(Task): Copy every line of the data that contains the string "scene".
··· Data segment ···
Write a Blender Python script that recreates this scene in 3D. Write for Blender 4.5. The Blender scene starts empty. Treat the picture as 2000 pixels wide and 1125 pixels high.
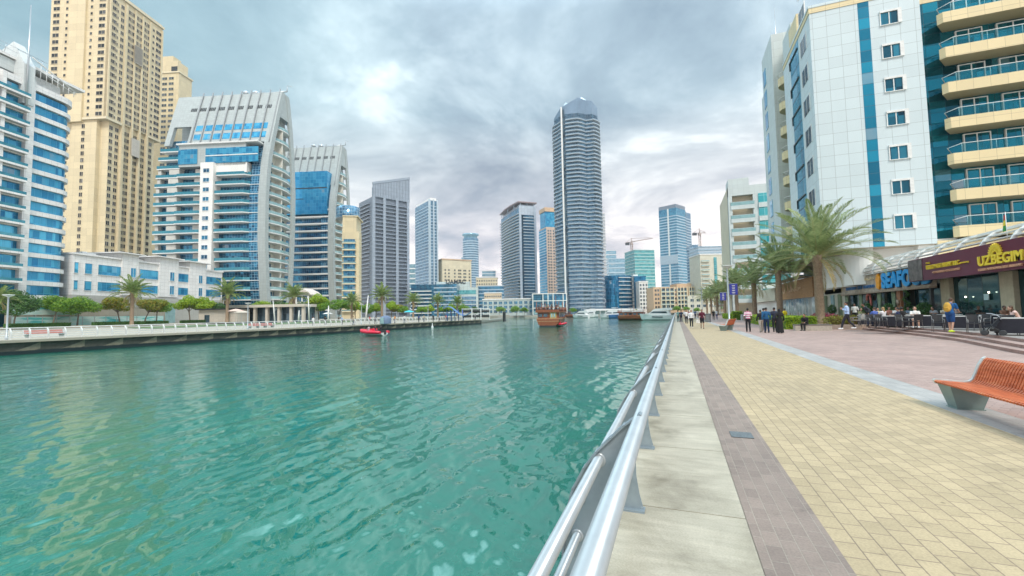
import bpy, math, random
import numpy as np
from mathutils import Vector, Matrix
R = math.radians; sin = math.sin; cos = math.cos; PI = math.pi
random.seed(7); np.random.seed(7)
S = bpy.context.scene
COL = S.collection
# ------------------------------------------------------------------ camera
H0 = 1.65; FPX = 850.0
YAW, PITCH, ROLL = R(20.5483), R(3.3727), -0.0175
def cam_axes():
    cy, sy, cp, sp = cos(YAW), sin(YAW), cos(PITCH), sin(PITCH)
    f = Vector((-sy*cp, cy*cp, sp)); r = Vector((cy, sy, 0)); u = r.cross(f)
    return (r*cos(ROLL)+u*sin(ROLL), u*cos(ROLL)-r*sin(ROLL), f)
CR, CU, CF = cam_axes()
cd = bpy.data.cameras.new('camera'); cam = bpy.data.objects.new('camera', cd); COL.objects.link(cam)
cd.sensor_width = 36; cd.lens = FPX/2000*36; cd.clip_start = .05; cd.clip_end = 6000
cam.matrix_world = Matrix(((CR.x, CU.x, -CF.x, 0), (CR.y, CU.y, -CF.y, 0), (CR.z, CU.z, -CF.z, H0), (0, 0, 0, 1)))
S.camera = cam
# photo pixel helpers, used to lay the place out
def ray(px, py): return CF + CR*((px-1000)/FPX) - CU*((py-562.5)/FPX)
def hor(px): return 607-.0175*(px-1320)
def G(px, py, z=0.):
    d = ray(px, py); t = (z-H0)/d.z; return (d.x*t, d.y*t)
def W(px, depth):
    d = ray(px, hor(px)); return (d.x*depth, d.y*depth)
def onX(px, X):          # y where the column px meets the plane x = X
    d = ray(px, hor(px)); return X*d.y/d.x
def onY(px, Y):
    d = ray(px, hor(px)); return Y*d.x/d.y
def projy(x, y, z):
    v = Vector((x, y, z-H0)); return 562.5-FPX*v.dot(CU)/v.dot(CF)
def zfor(x, y, py):
    a, b = -20., 400.
    for _ in range(40):
        m = (a+b)/2
        if projy(x, y, m) > py: a = m
        else: b = m
    return a
# ------------------------------------------------------------------ exposure, sky, sun
S.view_settings.view_transform = 'Standard'; S.view_settings.look = 'None'
S.view_settings.gamma = 1; S.view_settings.exposure = 0.77
S.render.engine = 'CYCLES'
S.cycles.use_denoising = True; S.cycles.max_bounces = 6; S.cycles.diffuse_bounces = 3
S.cycles.glossy_bounces = 4; S.cycles.transmission_bounces = 4; S.cycles.transparent_max_bounces = 8
S.cycles.caustics_reflective = False; S.cycles.caustics_refractive = False
SUN_EL, SUN_AZ = 48, 140      # azimuth clockwise from +Y
world = bpy.data.worlds.new('World'); S.world = world; world.use_nodes = True
class NT:
    """small node helper"""
    def __init__(s, tree): s.t = tree; s.t.nodes.clear()
    def n(s, kind, **kw):
        nd = s.t.nodes.new('ShaderNode'+kind)
        for k, v in kw.items():
            if k.startswith('_'): setattr(nd, k[1:], v)
            else:
                key = k.replace('0', ' ') if not k.startswith('i') or not k[1:].isdigit() else int(k[1:])
                sock = nd.inputs[key]
                if isinstance(v, bpy.types.NodeSocket): s.t.links.new(v, sock)
                elif isinstance(v, tuple) and len(v) == 3 and sock.type == 'RGBA': sock.default_value = (*v, 1)
                else: sock.default_value = v
        return nd
    def m(s, op, a, b=None, c=None, clamp=False):
        nd = s.n('Math', _operation=op, _use_clamp=clamp)
        for i, v in enumerate((a, b, c)):
            if v is None: continue
            if isinstance(v, bpy.types.NodeSocket): s.t.links.new(v, nd.inputs[i])
            else: nd.inputs[i].default_value = v
        return nd.outputs[0]
    def mix(s, f, a, b, mode='MIX'):
        nd = s.n('Mix', _data_type='RGBA', _blend_type=mode)
        for i, v in ((0, f), (6, a), (7, b)):
            if isinstance(v, bpy.types.NodeSocket): s.t.links.new(v, nd.inputs[i])
            elif i: nd.inputs[i].default_value = (*v, 1)
            else: nd.inputs[i].default_value = v
        return nd.outputs[2]
    def ramp(s, f, stops, interp='LINEAR'):
        nd = s.n('ValToRGB'); s.t.links.new(f, nd.inputs[0]); cr = nd.color_ramp; cr.interpolation = interp
        while len(cr.elements) < len(stops): cr.elements.new(.5)
        for e, (p, c) in zip(cr.elements, stops):
            e.position = p; e.color = (*c, 1) if isinstance(c, tuple) else (c, c, c, 1)
        return nd.outputs[0]
nt = NT(world.node_tree)
geo = nt.n('TexCoord').outputs['Generated']
sp = nt.n('SeparateXYZ', Vector=geo)
zc = nt.m('MAXIMUM', sp.outputs[2], 0.0)
den = nt.m('ADD', zc, .16)
pl = nt.n('CombineXYZ', X=nt.m('DIVIDE', sp.outputs[0], den), Y=nt.m('DIVIDE', sp.outputs[1], den), Z=0.0).outputs[0]
n1 = nt.n('TexNoise', Vector=pl, Scale=1.25, Detail=10.0, Roughness=.60, Distortion=.35).outputs[0]
pl2 = nt.n('Mapping', Vector=pl, Location=(3.3, 1.2, 0), Rotation=(0, 0, .5), Scale=(.45, .3, 1)).outputs[0]
n2 = nt.n('TexNoise', Vector=pl2, Scale=1.3, Detail=3.0, Roughness=.5).outputs[0]
cl = nt.m('ADD', nt.m('MULTIPLY', n1, .62), nt.m('MULTIPLY', n2, .42))
# clouds: white gaps to slate undersides; clearer and bluer to the left, warmer low down
cc = nt.ramp(cl, [(.36, (1.12, 1.14, 1.14)), (.42, (.74, .82, .84)), (.47, (.44, .54, .59)), (.53, (.29, .38, .44)), (.61, (.19, .26, .32))])
leftness = nt.m('MULTIPLY', nt.m('SUBTRACT', nt.m('MULTIPLY', sp.outputs[0], -1.0), .42), 2.2, clamp=True)
teal = nt.ramp(cl, [(.34, (.86, .98, 1.0)), (.43, (.50, .66, .69)), (.52, (.31, .46, .50)), (.62, (.20, .33, .38))])
skyc = nt.mix(leftness, cc, teal)
lowf = nt.ramp(zc, [(0.0, 1.0), (.12, .85), (.25, .4), (.42, 0.0)])
warm = nt.ramp(cl, [(.36, (1.55, 1.36, 1.24)), (.47, (1.25, 1.06, .97)), (.55, (.80, .69, .69)), (.63, (.45, .43, .48))])
skyc = nt.mix(nt.m('MULTIPLY', lowf, .9), skyc, warm)
zen = nt.ramp(zc, [(0.0, .50), (.32, .48), (.58, .64), (.64, 1.0), (1.0, 1.0)])   # an overcast sky is brightest overhead
glow_mottle = nt.ramp(nt.n('TexNoise', Vector=pl, Scale=2.2, Detail=4.0, Roughness=.5).outputs[0], [(.30, .1), (.62, 1.0)])
refl_glow = nt.ramp(zc, [(.0, 0.0), (.60, 0.0), (.72, 1.0), (.88, 1.0), (.97, 0.0)])
front = nt.m('MULTIPLY', nt.m('ADD', nt.m('SUBTRACT', nt.m('MULTIPLY', sp.outputs[1], .8), nt.m('MULTIPLY', sp.outputs[0], .6)), .1), 3.0, clamp=True)
refl_glow = nt.m('MULTIPLY', nt.m('MULTIPLY', refl_glow, glow_mottle), front)       # added sky glow above the view, put in to brighten the water's reflections
zen = nt.m('ADD', nt.m('MULTIPLY', zen, 1.9), nt.m('MULTIPLY', refl_glow, 5.0))
bgc = nt.n('Background', Color=skyc, Strength=zen)
skt = nt.n('TexSky', _sky_type='NISHITA', _sun_disc=False, _sun_elevation=R(SUN_EL), _sun_rotation=R(SUN_AZ))
bgn = nt.n('Background', Color=skt.outputs[0], Strength=.05)
mx = nt.n('MixShader', Fac=.82, i1=bgn.outputs[0], i2=bgc.outputs[0])
nt.n('OutputWorld', Surface=mx.outputs[0])
sl = bpy.data.lights.new('sun', 'SUN'); sl.energy = 1.5; sl.angle = R(14); sl.color = (1, .91, .80)
so = bpy.data.objects.new('sun', sl); COL.objects.link(so)
sd = Vector((sin(R(SUN_AZ))*cos(R(SUN_EL)), cos(R(SUN_AZ))*cos(R(SUN_EL)), sin(R(SUN_EL))))
so.rotation_euler = sd.to_track_quat('Z', 'Y').to_euler()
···
(Expected answer):
Write a Blender Python script that recreates this scene in 3D. Write for Blender 4.5. The Blender scene starts empty. Treat the picture as 2000 pixels wide and 1125 pixels high.
S = bpy.context.scene